The following steps can be used for any MDF kit.

  1. Phase 1: Assembly
  2. Phase 2: Primering
  3. Phase 3: Painting
  4. Phase 4: Textures (optional)
  5. Phase 5: Modifications and damages (optional)

  1. PHASE 1: ASSEMBLY

    To assemble an MDF kit, you'll need only PVA glue (like Vinavil), the classic white glue for paper and wood, and a hobby knife for any finishing touches.
    The glue, applied in the correct spots, allows you to anchor the wooden parts together to make the model very durable.
    Follow the instructions included in the kit to learn how to assemble the model! PVA glue is excellent not only for its adhesion but also because it becomes transparent once dry, allowing for the correction of positioning errors. After about 30 or 60 minutes, you'll be ready to proceed with the next steps!
    IMPORTANT: After assembling the kit, if you want to apply textures or make modifications, you should do so in this phase.
    Skip to Phase 4 and 5, then return to read Phase 2.
    If you want to proceed immediately with priming and coloring, continue reading Phase 2.

  2. PHASE 2: PRIMERING

    Before painting an MDF kit, you need to use a primer, just like every modeler does with their miniatures.
    The primer prepares the model for painting, creating a uniform base on which to apply the color: given the large volumes, we suggest using an airbrush or spray can.
    The primer applied to an MDF kit also removes the typical burnt wood smell from laser cutting!
    The brand of primer isn't important; your favorite brands like Games Workshop, Vallejo, or Army Painter will work fine!

  3. PHASE 3: PAINTING

    Once the primer has been applied to the MDF model, you can paint the kit just like any plastic model!
    Standard acrylic paints used for painting your models are perfect for painting scenic elements in MDF.
    There are thousands of tutorials online to draw inspiration from!
    DRYBRUSHING: We always recommend a light final drybrushing step to enhance the raised areas, edges, and any textures.
    Of course, don't forget to enhance your scenic elements with specific washes and inks.
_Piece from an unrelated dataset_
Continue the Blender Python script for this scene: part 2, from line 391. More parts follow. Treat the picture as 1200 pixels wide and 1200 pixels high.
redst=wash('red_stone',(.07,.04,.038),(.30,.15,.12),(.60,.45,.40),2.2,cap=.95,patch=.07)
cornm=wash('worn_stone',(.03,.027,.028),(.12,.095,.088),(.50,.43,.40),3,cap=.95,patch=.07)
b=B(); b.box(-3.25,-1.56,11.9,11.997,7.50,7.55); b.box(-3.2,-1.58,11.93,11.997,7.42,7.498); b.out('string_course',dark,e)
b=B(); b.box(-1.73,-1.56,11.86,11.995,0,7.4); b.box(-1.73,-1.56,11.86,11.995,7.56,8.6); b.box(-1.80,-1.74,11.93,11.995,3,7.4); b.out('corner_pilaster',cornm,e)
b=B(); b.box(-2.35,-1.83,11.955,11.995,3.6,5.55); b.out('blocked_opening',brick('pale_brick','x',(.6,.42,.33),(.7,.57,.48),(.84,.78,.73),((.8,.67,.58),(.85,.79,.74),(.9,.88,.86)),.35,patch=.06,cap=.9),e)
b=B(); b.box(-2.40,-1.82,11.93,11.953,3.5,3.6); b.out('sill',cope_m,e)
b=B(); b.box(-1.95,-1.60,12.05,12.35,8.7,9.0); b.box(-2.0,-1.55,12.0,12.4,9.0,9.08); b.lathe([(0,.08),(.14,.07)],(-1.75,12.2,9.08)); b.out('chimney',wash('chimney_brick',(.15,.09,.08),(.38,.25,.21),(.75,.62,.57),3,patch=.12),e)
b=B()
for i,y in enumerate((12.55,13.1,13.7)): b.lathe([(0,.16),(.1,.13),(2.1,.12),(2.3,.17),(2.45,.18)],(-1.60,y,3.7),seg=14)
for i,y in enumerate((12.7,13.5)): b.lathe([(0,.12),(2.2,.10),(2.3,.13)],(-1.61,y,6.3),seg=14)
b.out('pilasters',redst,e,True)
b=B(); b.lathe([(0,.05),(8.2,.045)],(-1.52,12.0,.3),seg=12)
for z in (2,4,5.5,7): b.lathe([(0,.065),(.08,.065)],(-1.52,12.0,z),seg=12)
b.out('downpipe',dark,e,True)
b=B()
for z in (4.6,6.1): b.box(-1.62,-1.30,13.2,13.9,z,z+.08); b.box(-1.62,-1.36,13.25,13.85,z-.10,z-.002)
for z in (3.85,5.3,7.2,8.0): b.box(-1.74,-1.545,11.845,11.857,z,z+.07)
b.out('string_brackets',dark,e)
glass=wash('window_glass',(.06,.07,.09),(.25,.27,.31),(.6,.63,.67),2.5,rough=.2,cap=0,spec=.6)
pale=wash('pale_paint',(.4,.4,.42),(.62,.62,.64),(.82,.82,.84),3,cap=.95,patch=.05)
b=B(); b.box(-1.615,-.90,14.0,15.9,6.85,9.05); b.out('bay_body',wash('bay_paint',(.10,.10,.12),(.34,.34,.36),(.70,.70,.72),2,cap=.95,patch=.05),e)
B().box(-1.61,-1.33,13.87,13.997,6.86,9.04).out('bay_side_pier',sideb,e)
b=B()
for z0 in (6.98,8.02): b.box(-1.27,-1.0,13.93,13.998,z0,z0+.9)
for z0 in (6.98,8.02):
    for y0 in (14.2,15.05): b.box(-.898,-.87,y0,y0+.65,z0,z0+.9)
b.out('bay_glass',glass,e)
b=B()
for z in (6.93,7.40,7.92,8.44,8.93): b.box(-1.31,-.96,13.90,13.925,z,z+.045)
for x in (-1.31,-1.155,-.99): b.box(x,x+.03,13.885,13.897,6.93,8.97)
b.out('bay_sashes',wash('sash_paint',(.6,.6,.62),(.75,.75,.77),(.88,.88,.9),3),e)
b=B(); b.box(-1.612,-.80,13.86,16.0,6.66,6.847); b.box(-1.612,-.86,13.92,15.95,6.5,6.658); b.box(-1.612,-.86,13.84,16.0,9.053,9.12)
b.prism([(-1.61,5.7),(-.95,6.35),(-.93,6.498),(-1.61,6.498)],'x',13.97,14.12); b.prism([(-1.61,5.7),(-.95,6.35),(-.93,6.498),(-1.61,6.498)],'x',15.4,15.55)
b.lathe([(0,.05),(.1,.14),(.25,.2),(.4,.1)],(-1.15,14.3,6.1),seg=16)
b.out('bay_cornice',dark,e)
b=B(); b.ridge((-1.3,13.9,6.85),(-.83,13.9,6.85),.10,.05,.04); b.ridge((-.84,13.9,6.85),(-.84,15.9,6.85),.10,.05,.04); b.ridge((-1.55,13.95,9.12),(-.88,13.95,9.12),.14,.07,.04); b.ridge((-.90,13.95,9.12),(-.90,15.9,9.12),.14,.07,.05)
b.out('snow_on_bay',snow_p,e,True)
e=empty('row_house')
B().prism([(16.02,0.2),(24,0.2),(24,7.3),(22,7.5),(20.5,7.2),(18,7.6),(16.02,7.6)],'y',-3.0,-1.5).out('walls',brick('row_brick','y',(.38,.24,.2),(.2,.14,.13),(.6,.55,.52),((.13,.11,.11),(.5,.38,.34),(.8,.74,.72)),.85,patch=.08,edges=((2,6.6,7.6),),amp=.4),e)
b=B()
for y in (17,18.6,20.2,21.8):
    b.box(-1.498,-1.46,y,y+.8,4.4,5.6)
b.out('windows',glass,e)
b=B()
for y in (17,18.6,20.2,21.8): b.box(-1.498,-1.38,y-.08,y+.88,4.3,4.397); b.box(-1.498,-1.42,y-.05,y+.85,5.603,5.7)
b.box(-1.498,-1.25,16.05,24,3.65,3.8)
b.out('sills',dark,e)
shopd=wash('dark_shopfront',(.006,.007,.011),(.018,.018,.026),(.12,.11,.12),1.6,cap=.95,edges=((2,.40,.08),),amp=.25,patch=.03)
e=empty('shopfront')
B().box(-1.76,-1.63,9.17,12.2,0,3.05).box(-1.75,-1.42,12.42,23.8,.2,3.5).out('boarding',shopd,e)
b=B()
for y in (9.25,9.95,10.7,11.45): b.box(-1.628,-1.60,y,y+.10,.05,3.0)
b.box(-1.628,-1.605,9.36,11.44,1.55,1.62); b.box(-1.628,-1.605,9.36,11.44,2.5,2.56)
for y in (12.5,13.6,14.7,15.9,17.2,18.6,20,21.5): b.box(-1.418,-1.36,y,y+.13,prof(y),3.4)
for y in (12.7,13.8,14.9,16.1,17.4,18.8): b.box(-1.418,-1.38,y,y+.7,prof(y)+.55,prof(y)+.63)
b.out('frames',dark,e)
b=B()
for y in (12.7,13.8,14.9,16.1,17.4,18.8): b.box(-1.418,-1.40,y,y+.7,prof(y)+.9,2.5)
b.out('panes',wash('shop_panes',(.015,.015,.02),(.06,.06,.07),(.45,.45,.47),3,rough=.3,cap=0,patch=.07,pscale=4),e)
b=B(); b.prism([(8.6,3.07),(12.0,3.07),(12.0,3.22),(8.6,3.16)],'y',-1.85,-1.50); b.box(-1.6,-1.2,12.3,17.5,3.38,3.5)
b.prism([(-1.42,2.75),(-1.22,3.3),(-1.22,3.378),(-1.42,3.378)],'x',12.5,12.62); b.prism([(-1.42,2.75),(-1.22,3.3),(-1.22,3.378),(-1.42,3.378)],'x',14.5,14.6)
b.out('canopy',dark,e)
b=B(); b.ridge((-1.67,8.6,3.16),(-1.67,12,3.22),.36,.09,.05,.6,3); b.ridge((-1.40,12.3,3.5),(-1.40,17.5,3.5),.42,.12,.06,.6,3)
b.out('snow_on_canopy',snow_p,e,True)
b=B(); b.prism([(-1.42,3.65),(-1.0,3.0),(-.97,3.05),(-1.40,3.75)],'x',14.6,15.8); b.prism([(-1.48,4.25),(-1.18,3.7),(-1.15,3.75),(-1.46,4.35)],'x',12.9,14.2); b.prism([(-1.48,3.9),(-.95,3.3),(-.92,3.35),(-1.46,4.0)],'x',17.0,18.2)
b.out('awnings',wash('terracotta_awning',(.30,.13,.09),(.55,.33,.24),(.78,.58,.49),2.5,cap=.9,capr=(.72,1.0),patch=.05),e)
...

  4. PHASE 4: TEXTURES (optional)

    Applying textures to your MDF model is an optional step; our kits are rich in engraved details and three-dimensional volumes, but textures can add additional characterization, especially to ruins or the base of buildings.

    Take a plastic cup, pour a spoonful of sand, 3 spoons of PVA glue (Vinavil), and 1 or 2 of water. Mix vigorously to make it homogeneous and brushable (adjust the right amount according to the size of what you want to texture). Now, using a large brush, paint your model with this solution. When dry, the surfaces will show small irregularities due to the sand, adding a great touch of realism.

    With PVA glue, you can also apply modeling sand to the model's base, and alternatively, there are modeling textures of different grains available for sale that can give different effects. Pour the glue directly onto the areas you want to cover with sand or rocks, distribute it using a brush.
    Textures are not always necessary: sci-fi scenic elements may not need them, while medieval kits or ruins would be emphasized by them.
    Always remember that the scenic base can be treated in this way just like a model's base and could be painted to unify the MDF scenic with your Neoprene Game Mat!

  5. PHASE 5: MODIFICATIONS AND DAMAGES (optional)

    This step is also optional but could make your scenery more realistic!

    Fantasy or historical elements: The squared corners of the MDF kit can be rounded using various tools due to the ease of carving the material: Dremel, sharp hobby knife, and sandpaper. Wooden beams, doors, or windows will gain a more lived-in and realistic appearance.

    Modern or science fiction elements: scratches, bullet holes, battle damage... take a look at the images here! This makes it very fun to "customize" each kit to make it unique and in line with your battlefield or army!